I'm through with love
I'll never fall again.
Said adieu to love
Don't ever call again.
For I must have you or no one
And so I'm through with love.

I've locked my heart
I'll keep my feelings there.
I have stocked my heart
with icy, Frigidaire.
And I mean to care for no one
Because I'm through with love


But even if I don’t know life better than a passing nod, I know myself. I know I’ll be looking for that strange sickness the rest of my life. Knowing how dangerous, poisonous, corrosive, ungovernable and unforgiving it is, I’ll walk right up to it and smile like a yokel, hoping to be loved by Love.
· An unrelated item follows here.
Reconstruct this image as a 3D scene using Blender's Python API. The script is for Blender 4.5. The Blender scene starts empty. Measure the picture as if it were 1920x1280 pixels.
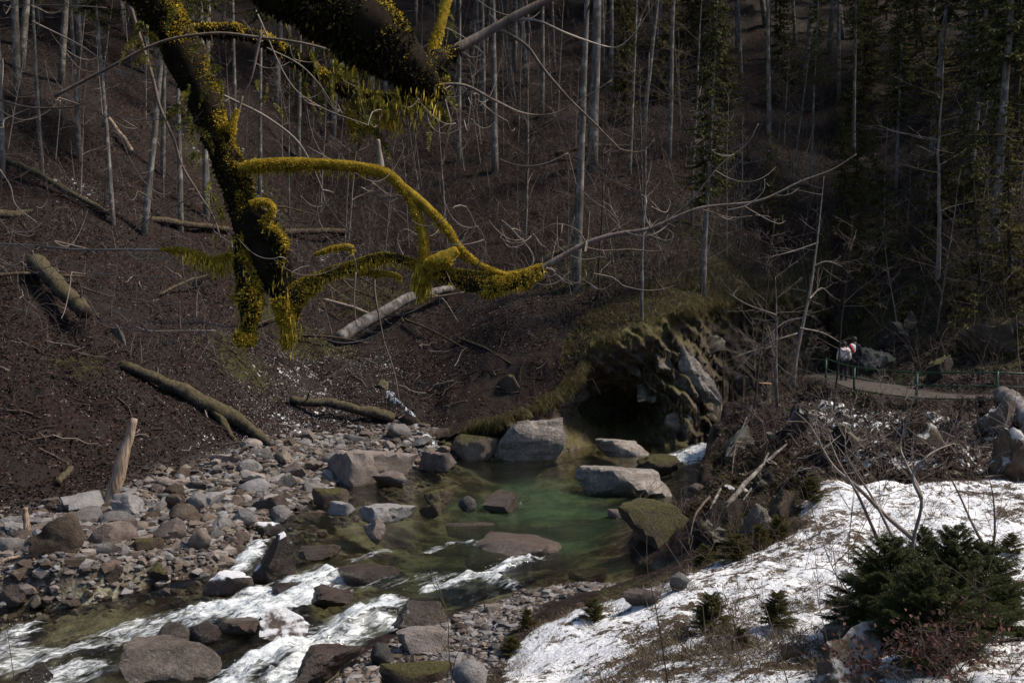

There’s a cruel old joke about a miner heading for the saloon. His partner says, “Are you gonna sit down at that poker game again?” A shrug, a nod. “Hell, don’t you know that game is rigged?”

“Yah. I know. But it’s the only game in town.”

BRAXINOSO SPEAKS

For a supposedly bright man, Himself has a weak spirit and a haphazard tendency to delusions. In many ways he shouldn't be allowed out on his own.